三菱総研によると、悲観派は後ろ向きな人たちではなく、不安を感じるからこそ行動しなければいけないといった、高い意識を持っているという。新しい生活様式になじもうとしている層といえるそうだ。マーケティング用語である「イノベーター」「アーリーアダプター」と呼ばれる積極的な人は、むしろ悲観派が多いという。
すべてのシニア女性がコロナ禍の行動変容に積極的ではないだろう。だが、無視できない層であることは確かだ。「不安が高い層がコロナ禍での行動変容も大きい。新しいことに挑戦しようとするため、新しい生活様式での行動変容の担い手になるのではないか」と三菱総合研究所未来共創本部主席研究員の高橋寿夫氏は分析する。同調査は60代までしか聞いていないが、60代以降のシニアと呼ばれる女性たちが新しい生活様式の消費行動をけん引する存在になるかもしれない。
そこで、特集3回目はシニア消費に注目した。Z世代ばかりが消費行動の中心ではない。経済的なゆとりがあるシニア世代こそ、ニューノーマル消費の主役になるかもしれないからだ。

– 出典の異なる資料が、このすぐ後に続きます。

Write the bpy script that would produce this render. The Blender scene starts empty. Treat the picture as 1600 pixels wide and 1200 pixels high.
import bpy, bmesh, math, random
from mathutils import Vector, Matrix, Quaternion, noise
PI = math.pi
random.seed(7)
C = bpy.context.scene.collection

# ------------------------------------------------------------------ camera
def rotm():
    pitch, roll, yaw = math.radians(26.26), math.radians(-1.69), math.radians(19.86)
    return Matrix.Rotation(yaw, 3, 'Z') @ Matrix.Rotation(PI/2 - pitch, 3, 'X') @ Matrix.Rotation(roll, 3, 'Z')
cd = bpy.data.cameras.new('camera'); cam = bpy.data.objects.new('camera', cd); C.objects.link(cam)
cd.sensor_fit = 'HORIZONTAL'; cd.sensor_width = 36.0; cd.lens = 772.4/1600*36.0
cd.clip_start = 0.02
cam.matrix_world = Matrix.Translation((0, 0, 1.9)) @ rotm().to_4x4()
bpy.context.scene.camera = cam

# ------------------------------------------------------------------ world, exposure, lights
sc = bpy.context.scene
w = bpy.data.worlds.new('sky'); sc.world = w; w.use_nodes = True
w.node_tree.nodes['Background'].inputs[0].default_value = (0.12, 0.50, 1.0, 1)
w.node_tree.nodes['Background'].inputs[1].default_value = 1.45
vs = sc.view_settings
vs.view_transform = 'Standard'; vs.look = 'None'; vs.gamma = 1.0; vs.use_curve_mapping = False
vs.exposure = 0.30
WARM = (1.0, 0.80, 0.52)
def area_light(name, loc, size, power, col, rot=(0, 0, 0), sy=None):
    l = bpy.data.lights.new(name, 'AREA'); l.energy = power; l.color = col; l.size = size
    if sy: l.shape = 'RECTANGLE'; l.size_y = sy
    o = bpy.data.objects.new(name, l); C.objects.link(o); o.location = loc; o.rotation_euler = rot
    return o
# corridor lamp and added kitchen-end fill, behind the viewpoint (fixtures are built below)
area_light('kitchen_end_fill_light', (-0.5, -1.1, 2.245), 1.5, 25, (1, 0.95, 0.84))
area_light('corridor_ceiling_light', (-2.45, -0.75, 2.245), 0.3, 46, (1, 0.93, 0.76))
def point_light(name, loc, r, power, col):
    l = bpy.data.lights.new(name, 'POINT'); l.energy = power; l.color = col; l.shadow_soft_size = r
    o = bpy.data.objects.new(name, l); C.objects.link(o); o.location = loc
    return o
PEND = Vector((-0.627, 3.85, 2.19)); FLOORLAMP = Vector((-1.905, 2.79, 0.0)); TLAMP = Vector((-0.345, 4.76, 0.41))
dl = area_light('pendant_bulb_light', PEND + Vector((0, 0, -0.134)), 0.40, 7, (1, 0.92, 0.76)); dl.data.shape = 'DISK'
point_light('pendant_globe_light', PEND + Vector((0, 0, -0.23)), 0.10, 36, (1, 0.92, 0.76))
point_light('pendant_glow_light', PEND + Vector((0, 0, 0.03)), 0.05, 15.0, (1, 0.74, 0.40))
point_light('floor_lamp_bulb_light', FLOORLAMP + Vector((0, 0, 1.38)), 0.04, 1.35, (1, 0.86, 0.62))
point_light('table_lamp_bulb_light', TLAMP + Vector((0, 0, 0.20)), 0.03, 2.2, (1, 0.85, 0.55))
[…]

シニア女性向け月刊誌「ハルメク」の出版などを行うハルメクホールディングス(東京・新宿)の生きかた上手研究所は21年12月、「2021シニアトレンド&2022シニアトレンド予測」を発表した。21年のシニアトレンドは8つ。次世代アスリートやリーダーシップのある若い知事を応援する「“親目線”推し活」や、手軽に個性を演出でき、顔を華やかに見せたいシニア女性にとって重要なアイテムとなった「華やかマスク」などがあった。
これらの中で同研究所が特に注目したのが「スマートシニア元年」だ。同研究所が55~74歳の女性527人を対象に「デジタルとネットの活用についてのアンケート」(調査期間は21年6月15日~8月3日)を実施したところ、スマートフォン保有率が92.2%になり初めて9割を超えた。総務省の「令和3年版 情報通信白書」を見ても、60歳以上のスマホ利用率は81%となった。35%にすぎなかった16年からわずか5年で2.3倍に跳ね上がっている。
デジタルの怖さを乗り越え、利用しようと決断
コロナ禍以前におけるシニア女性のスマホの使い方は、ほぼ「電話」「LINE」「写真」の3つに限られていた、と同研究所所長の梅津順江氏は言う。「デジタルは怖い」「個人情報を入力するなどもっての外」といった考えが支配的で、通販などは電話かファクスの利用にとどめ、ネットショッピングなど消費での利用はほぼ見られなかったという。